Your task is to copy the listing exactly. Drop any pictures from the copy.

┌─ COLLECTED DATA

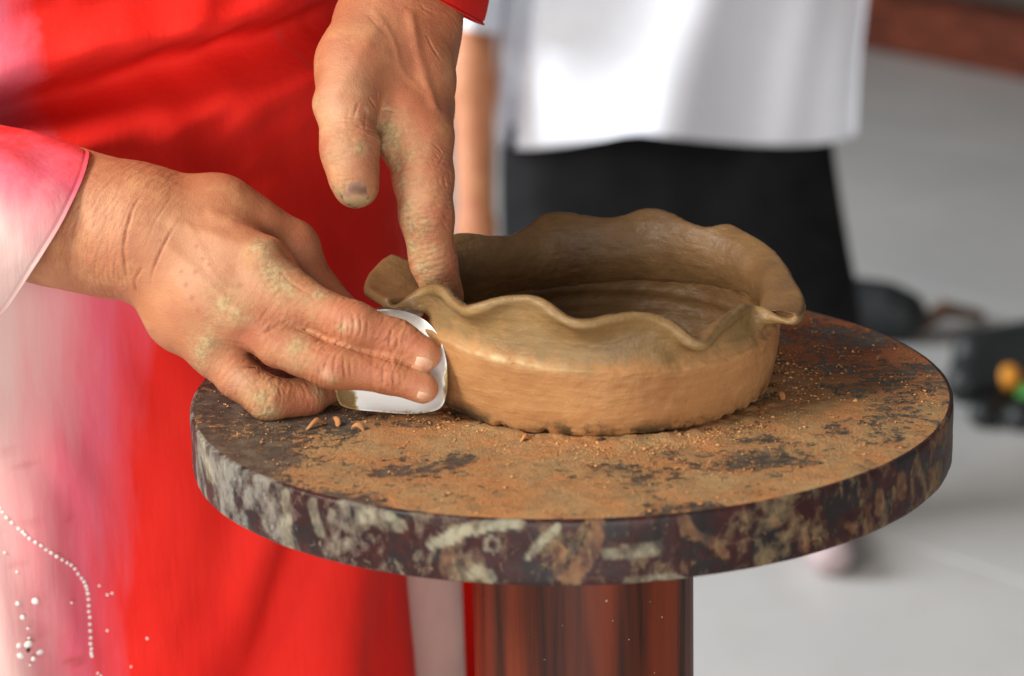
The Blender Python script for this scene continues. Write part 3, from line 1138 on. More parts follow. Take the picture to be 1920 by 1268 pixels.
rv, rf = build_hand(RH_PALM, RH_FING)
rv, rf = subdivide(rv, rf)
sk = Skin(rv, rf)
for pts, w, d in [
        ([(288, 338), (256, 378), (240, 420), (232, 470), (238, 520), (252, 556)], 3.2, 4.2),
        ([(349, 397), (323, 432), (302, 471), (286, 510), (279, 548)], 3.0, 3.6),
        ([(270, 498), (253, 526), (258, 556)], 3.0, 3.8),
        ([(222, 470), (214, 500), (218, 532)], 2.2, 1.8), ([(205, 440), (202, 480), (206, 525)], 2.0, 1.2),
        ([(300, 395), (285, 430), (272, 462)], 2.2, 1.2), ([(330, 360), (310, 385), (295, 410)], 2.2, 1.2),
        ([(634, 596), (627, 616), (632, 640)], 2.6, 2.6), ([(646, 588), (640, 615), (645, 646)], 2.4, 3.0), ([(661, 584), (664, 612), (657, 646)], 2.6, 3.0),
        ([(674, 588), (677, 614), (670, 644)], 2.4, 2.6), ([(653, 598), (653, 615), (651, 630)], 2.0, 2.0), ([(688, 596), (690, 615), (686, 640)], 2.2, 1.4),
        ([(737, 612), (730, 640), (736, 672)], 2.6, 2.6), ([(751, 616), (744, 640), (748, 660)], 2.4, 1.8), ([(768, 622), (762, 640)], 2.2, 1.4),
        ([(586, 684), (590, 698), (596, 708)], 2.4, 2.0), ([(600, 676), (598, 695), (606, 714)], 2.4, 2.6), ([(618, 665), (609, 690), (614, 718)], 2.6, 3.4),
        ([(632, 660), (626, 690), (631, 722)], 2.8, 3.2), ([(645, 661), (645, 690), (649, 716)], 2.6, 3.2), ([(659, 668), (657, 690), (660, 712)], 2.4, 2.2), ([(672, 672), (670, 700)], 2.2, 1.3),
        ([(722, 684), (717, 704), (723, 732)], 2.6, 2.4), ([(740, 690), (737, 710), (741, 735)], 2.4, 2.2), ([(754, 694), (752, 712), (756, 738)], 2.2, 1.4),
        ([(470, 712), (486, 728), (480, 748)], 2.4, 1.6), ([(520, 720), (528, 745), (520, 772)], 2.4, 1.8),
        ([(535, 604), (512, 614), (492, 628)], 4.5, 4.0), ([(430, 690), (470, 686), (505, 688)], 3.0, 3.0),
        ([(520, 500), (540, 525), (570, 545), (600, 560)], 3.5, 1.8)]:
    sk.crease(pts, w, d)
for f_, js in ((1, (2, 4)), (2, (3, 5)), (3, (2, 3))):
    ch = RH_FING[f_][0]
    for j_ in js:
        sk.wrinkle(ch[j_-1], ch[j_], ch[min(j_+1, len(ch)-1)], 1.3, 1.1)
for f_ in (1, 2, 3):
    ch = RH_FING[f_][0]
    sk.wrinkle(ch[0], ch[1], ch[2], .7, 2.0)
sk.wrinkle((110, 405, 5, 121), (245, 440, -8, 112), (400, 520, -20, 60), 1.1, .75)
sk.ridge([(330, 420), (420, 450), (486, 474)], 13, 3.8)
sk.ridge([(352, 420), (385, 480), (405, 520), (440, 545)], 7, 1.2)
sk.ridge([(320, 470), (390, 530), (446, 585)], 12, 3)
sk.ridge([(330, 520), (370, 600), (395, 648)], 11, 2.0)
sk.ridge([(400, 400), (450, 425), (530, 445)], 12, 2.2)
sk.crease([(512, 601), (535, 606), (590, 628), (650, 650), (700, 665), (740, 677), (790, 694), (820, 703)], 2.6, 2.6, 0)  # dark line between the fingers, shade of the gap put into the colour
sk.bump(455, 632, 22, -6)
sk.bump(496, 474, 28, 10)
sk.bump(540, 470, 22, -6)
sk.bump(452, 590, 26, 4)
sk.bump(556, 480, 40, -4)
for x, y, r, v in [(484, 467, 22, 1), (497, 480, 20, .9), (510, 510, 24, 1), (527, 535, 26, 1), (545, 548, 24, .8), (597, 554, 18, 1), (575, 560, 20, .7), (419, 571, 26, 1), (440, 585, 20, .9), (405, 560, 18, .6),
                   (388, 640, 20, 1), (376, 660, 20, 1), (553, 653, 30, .8), (575, 648, 16, .7), (488, 748, 22, 1), (505, 772, 22, 1), (470, 735, 14, .6), (600, 735, 12, .7), (640, 615, 8, .7), (580, 590, 24, .55), (625, 715, 8, .7)]:
    sk.spot('clay', x, y, r, v)
for x, y, r in [(349, 535, 5), (360, 559, 5), (399, 559, 5), (380, 486, 4), (369, 462, 4), (449, 536, 6), (367, 512, 5), (178, 328, 5), (163, 380, 5), (371, 582, 4), (392, 497, 4), (340, 510, 4), (300, 450, 3), (262, 420, 5)]:
    sk.spot('mole', x, y, r, .75)
for x, y, r, v in [(640, 600, 60, .6), (720, 630, 50, .8), (780, 640, 40, .8), (620, 680, 50, .6), (700, 690, 40, .7), (760, 715, 40, .6), (560, 600, 50, .5), (540, 640, 50, .7), (580, 760, 40, .8), (540, 770, 30, .7),
                   (455, 632, 30, .8), (560, 450, 60, .6), (600, 500, 50, .7), (470, 660, 30, .5), (420, 610, 40, .35)]:
    sk.spot('red', x, y, r, v)
for x, y, r, v in [(380, 500, 70, .55), (460, 530, 40, .5), (330, 430, 60, .3), (798, 684, 20, .7), (797, 744, 17, .7), (645, 612, 12, .6), (612, 702, 12, .8), (450, 710, 22, .7), (665, 610, 10, .5), (200, 400, 60, .3)]:
    sk.spot('pale', x, y, r, v)
sk.apply()
RH = sk

# --- left hand (upper), index finger inside the rim
LH_PALM = [
    ([(775, -420, 114, 150), (770, -200, 62, 125), (763, -60, 36, 108), (754, 20, 24, 104)], .010),
    ([(748, 20, 20, 96), (730, 70, 12, 84)], .010),
    ([(775, 50, 18, 72), (781, 150, 6, 62), (783, 252, -7, 62)], .008),        # index metacarpal
    ([(705, 60, 10, 80), (672, 120, -4, 70), (648, 194, -19, 56)], .009),       # thumb metacarpal
    ([(735, 110, 6, 66), (728, 150, 0, 52)], .009),                            # web
    ([(770, 80, 34, 72), (788, 200, 40, 56)], .010),
    ([(775, 60, 34, 66), (792, 230, 18, 54)], .008), ([(775, 60, 46, 60), (794, 210, 46, 48)], .008)]
LH_FING = [
    ([(783, 258, -7, 63), (794, 335, -14, 56), (799, 398, -18, 48), (801, 412, -17, 48), (812, 488, -14, 44), (832, 556, -11, 38)], .003, .006),
    ([(760, 215, -9, 48), (757, 240, -10, 50), (756, 258, -10, 49), (778, 300, -12, 50)], .004, .006),
    ([(648, 196, -19, 56), (654, 270, -26, 51), (656, 290, -27, 49), (663, 335, -28, 43), (668, 353, -27, 39)], .004, .004),
    ([(790, 245, 16, 54), (800, 345, 26, 44), (792, 325, 52, 40), (775, 265, 57, 36)], .003, .006),
    ([(795, 232, 34, 50), (802, 318, 48, 42), (788, 288, 68, 37), (775, 240, 69, 33)], .003, .006),
    ([(797, 212, 50, 44), (802, 280, 66, 37), (786, 250, 82, 33), (775, 215, 82, 30)], .003, .006)]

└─

● **RESULT OF THIS EXERCISE**:
The Blender Python script for this scene continues. Write part 3, from line 1138 on. More parts follow. Take the picture to be 1920 by 1268 pixels.
rv, rf = build_hand(RH_PALM, RH_FING)
rv, rf = subdivide(rv, rf)
sk = Skin(rv, rf)
for pts, w, d in [
        ([(288, 338), (256, 378), (240, 420), (232, 470), (238, 520), (252, 556)], 3.2, 4.2),
        ([(349, 397), (323, 432), (302, 471), (286, 510), (279, 548)], 3.0, 3.6),
        ([(270, 498), (253, 526), (258, 556)], 3.0, 3.8),
        ([(222, 470), (214, 500), (218, 532)], 2.2, 1.8), ([(205, 440), (202, 480), (206, 525)], 2.0, 1.2),
        ([(300, 395), (285, 430), (272, 462)], 2.2, 1.2), ([(330, 360), (310, 385), (295, 410)], 2.2, 1.2),
        ([(634, 596), (627, 616), (632, 640)], 2.6, 2.6), ([(646, 588), (640, 615), (645, 646)], 2.4, 3.0), ([(661, 584), (664, 612), (657, 646)], 2.6, 3.0),
        ([(674, 588), (677, 614), (670, 644)], 2.4, 2.6), ([(653, 598), (653, 615), (651, 630)], 2.0, 2.0), ([(688, 596), (690, 615), (686, 640)], 2.2, 1.4),
        ([(737, 612), (730, 640), (736, 672)], 2.6, 2.6), ([(751, 616), (744, 640), (748, 660)], 2.4, 1.8), ([(768, 622), (762, 640)], 2.2, 1.4),
        ([(586, 684), (590, 698), (596, 708)], 2.4, 2.0), ([(600, 676), (598, 695), (606, 714)], 2.4, 2.6), ([(618, 665), (609, 690), (614, 718)], 2.6, 3.4),
        ([(632, 660), (626, 690), (631, 722)], 2.8, 3.2), ([(645, 661), (645, 690), (649, 716)], 2.6, 3.2), ([(659, 668), (657, 690), (660, 712)], 2.4, 2.2), ([(672, 672), (670, 700)], 2.2, 1.3),
        ([(722, 684), (717, 704), (723, 732)], 2.6, 2.4), ([(740, 690), (737, 710), (741, 735)], 2.4, 2.2), ([(754, 694), (752, 712), (756, 738)], 2.2, 1.4),
        ([(470, 712), (486, 728), (480, 748)], 2.4, 1.6), ([(520, 720), (528, 745), (520, 772)], 2.4, 1.8),
        ([(535, 604), (512, 614), (492, 628)], 4.5, 4.0), ([(430, 690), (470, 686), (505, 688)], 3.0, 3.0),
        ([(520, 500), (540, 525), (570, 545), (600, 560)], 3.5, 1.8)]:
    sk.crease(pts, w, d)
for f_, js in ((1, (2, 4)), (2, (3, 5)), (3, (2, 3))):
    ch = RH_FING[f_][0]
    for j_ in js:
        sk.wrinkle(ch[j_-1], ch[j_], ch[min(j_+1, len(ch)-1)], 1.3, 1.1)
for f_ in (1, 2, 3):
    ch = RH_FING[f_][0]
    sk.wrinkle(ch[0], ch[1], ch[2], .7, 2.0)
sk.wrinkle((110, 405, 5, 121), (245, 440, -8, 112), (400, 520, -20, 60), 1.1, .75)
sk.ridge([(330, 420), (420, 450), (486, 474)], 13, 3.8)
sk.ridge([(352, 420), (385, 480), (405, 520), (440, 545)], 7, 1.2)
sk.ridge([(320, 470), (390, 530), (446, 585)], 12, 3)
sk.ridge([(330, 520), (370, 600), (395, 648)], 11, 2.0)
sk.ridge([(400, 400), (450, 425), (530, 445)], 12, 2.2)
sk.crease([(512, 601), (535, 606), (590, 628), (650, 650), (700, 665), (740, 677), (790, 694), (820, 703)], 2.6, 2.6, 0)  # dark line between the fingers, shade of the gap put into the colour
sk.bump(455, 632, 22, -6)
sk.bump(496, 474, 28, 10)
sk.bump(540, 470, 22, -6)
sk.bump(452, 590, 26, 4)
sk.bump(556, 480, 40, -4)
for x, y, r, v in [(484, 467, 22, 1), (497, 480, 20, .9), (510, 510, 24, 1), (527, 535, 26, 1), (545, 548, 24, .8), (597, 554, 18, 1), (575, 560, 20, .7), (419, 571, 26, 1), (440, 585, 20, .9), (405, 560, 18, .6),
                   (388, 640, 20, 1), (376, 660, 20, 1), (553, 653, 30, .8), (575, 648, 16, .7), (488, 748, 22, 1), (505, 772, 22, 1), (470, 735, 14, .6), (600, 735, 12, .7), (640, 615, 8, .7), (580, 590, 24, .55), (625, 715, 8, .7)]:
    sk.spot('clay', x, y, r, v)
for x, y, r in [(349, 535, 5), (360, 559, 5), (399, 559, 5), (380, 486, 4), (369, 462, 4), (449, 536, 6), (367, 512, 5), (178, 328, 5), (163, 380, 5), (371, 582, 4), (392, 497, 4), (340, 510, 4), (300, 450, 3), (262, 420, 5)]:
    sk.spot('mole', x, y, r, .75)
for x, y, r, v in [(640, 600, 60, .6), (720, 630, 50, .8), (780, 640, 40, .8), (620, 680, 50, .6), (700, 690, 40, .7), (760, 715, 40, .6), (560, 600, 50, .5), (540, 640, 50, .7), (580, 760, 40, .8), (540, 770, 30, .7),
                   (455, 632, 30, .8), (560, 450, 60, .6), (600, 500, 50, .7), (470, 660, 30, .5), (420, 610, 40, .35)]:
    sk.spot('red', x, y, r, v)
for x, y, r, v in [(380, 500, 70, .55), (460, 530, 40, .5), (330, 430, 60, .3), (798, 684, 20, .7), (797, 744, 17, .7), (645, 612, 12, .6), (612, 702, 12, .8), (450, 710, 22, .7), (665, 610, 10, .5), (200, 400, 60, .3)]:
    sk.spot('pale', x, y, r, v)
sk.apply()
RH = sk

# --- left hand (upper), index finger inside the rim
LH_PALM = [
    ([(775, -420, 114, 150), (770, -200, 62, 125), (763, -60, 36, 108), (754, 20, 24, 104)], .010),
    ([(748, 20, 20, 96), (730, 70, 12, 84)], .010),
    ([(775, 50, 18, 72), (781, 150, 6, 62), (783, 252, -7, 62)], .008),        # index metacarpal
    ([(705, 60, 10, 80), (672, 120, -4, 70), (648, 194, -19, 56)], .009),       # thumb metacarpal
    ([(735, 110, 6, 66), (728, 150, 0, 52)], .009),                            # web
    ([(770, 80, 34, 72), (788, 200, 40, 56)], .010),
    ([(775, 60, 34, 66), (792, 230, 18, 54)], .008), ([(775, 60, 46, 60), (794, 210, 46, 48)], .008)]
LH_FING = [
    ([(783, 258, -7, 63), (794, 335, -14, 56), (799, 398, -18, 48), (801, 412, -17, 48), (812, 488, -14, 44), (832, 556, -11, 38)], .003, .006),
    ([(760, 215, -9, 48), (757, 240, -10, 50), (756, 258, -10, 49), (778, 300, -12, 50)], .004, .006),
    ([(648, 196, -19, 56), (654, 270, -26, 51), (656, 290, -27, 49), (663, 335, -28, 43), (668, 353, -27, 39)], .004, .004),
    ([(790, 245, 16, 54), (800, 345, 26, 44), (792, 325, 52, 40), (775, 265, 57, 36)], .003, .006),
    ([(795, 232, 34, 50), (802, 318, 48, 42), (788, 288, 68, 37), (775, 240, 69, 33)], .003, .006),
    ([(797, 212, 50, 44), (802, 280, 66, 37), (786, 250, 82, 33), (775, 215, 82, 30)], .003, .006)]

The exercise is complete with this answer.